Il team di ricerca guidato dalla professoressa associata di oceanografia e fisica dell’atmosfera Claudia Pasquero, ha preso in esame due distinti periodi, quello che va dagli anni ’50 agli anno ’80, e quello che porta ai giorni nostri. Nella seconda fase, le maggiori variazioni di precipitazione sono state osservate nelle zone montane. La diminuzione della pioggia al Nord è considerata una possibile conseguenza del riscaldamento globale in atto, mentre la diversa ripartizione tra pianura e montagna, rappresenta una novità. In particolare, il maggior divario tra piogge in quota e a valle è stato registrato negli anni ottanta, proprio quando le polveri derivanti dalle attività antropiche hanno raggiunto il loro picco massimo. “Il pulviscolo svolge un ruolo fondamentale nella formazione delle nuvole e, offuscando il sole, provoca una diminuzione della temperatura al suolo, modificando la dinamica atmosferica”, spiegano dall’università.

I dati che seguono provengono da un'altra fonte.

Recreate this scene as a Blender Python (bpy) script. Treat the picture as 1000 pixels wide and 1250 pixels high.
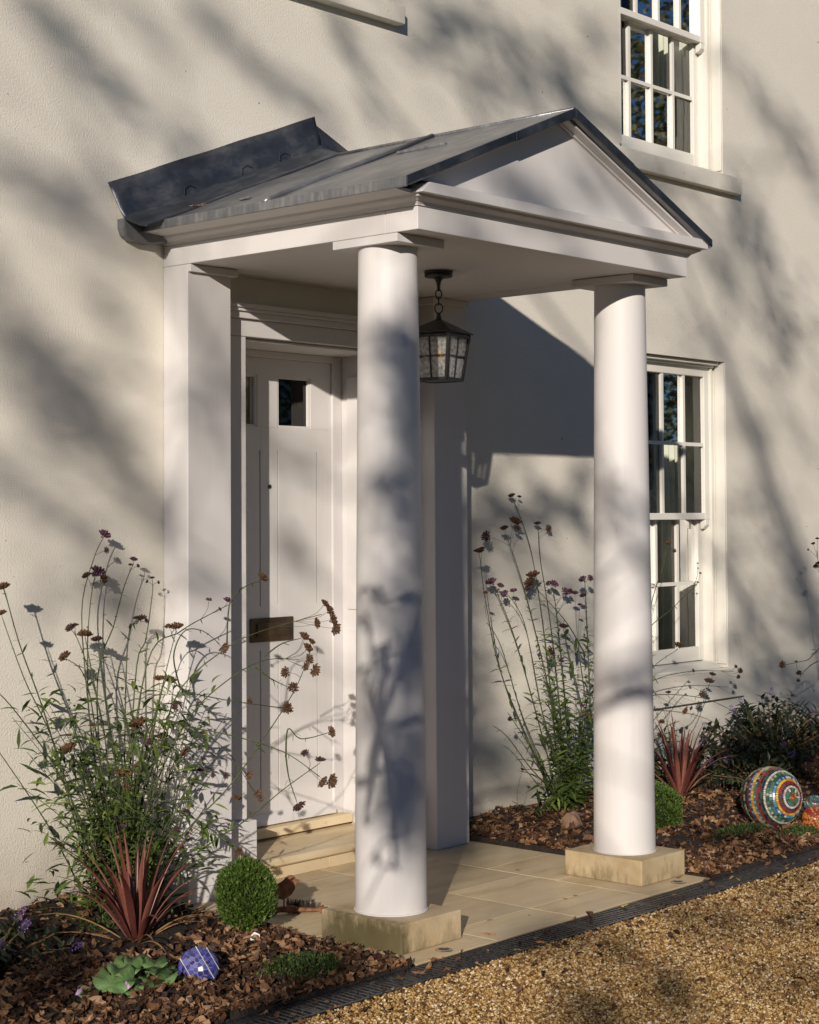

“Nella pianificazione e gestione delle risorse idriche le regioni del Nord Italia si dovranno considerare, accanto agli effetti del riscaldamento globale, anche le emissioni locali di inquinanti”, spiega la professoressa Pasquero in una nota dell’università. “Solo in questo modo si potranno preservare le risorse idriche montane, che fino ad oggi hanno garantito il forte sviluppo della società nella Pianura Padana”. Non solo i cambiamenti climatici stanno già influenzando la quantità e la modalità con cui le piogge si verificano nell’arco alpino e nella pianura ad esso legata, ma ora sappiamo che le piogge possono subire effetti negativi anche da parte dell’inquinamento atmosferico, presente in alte concentrazioni proprio in Pianura Padana.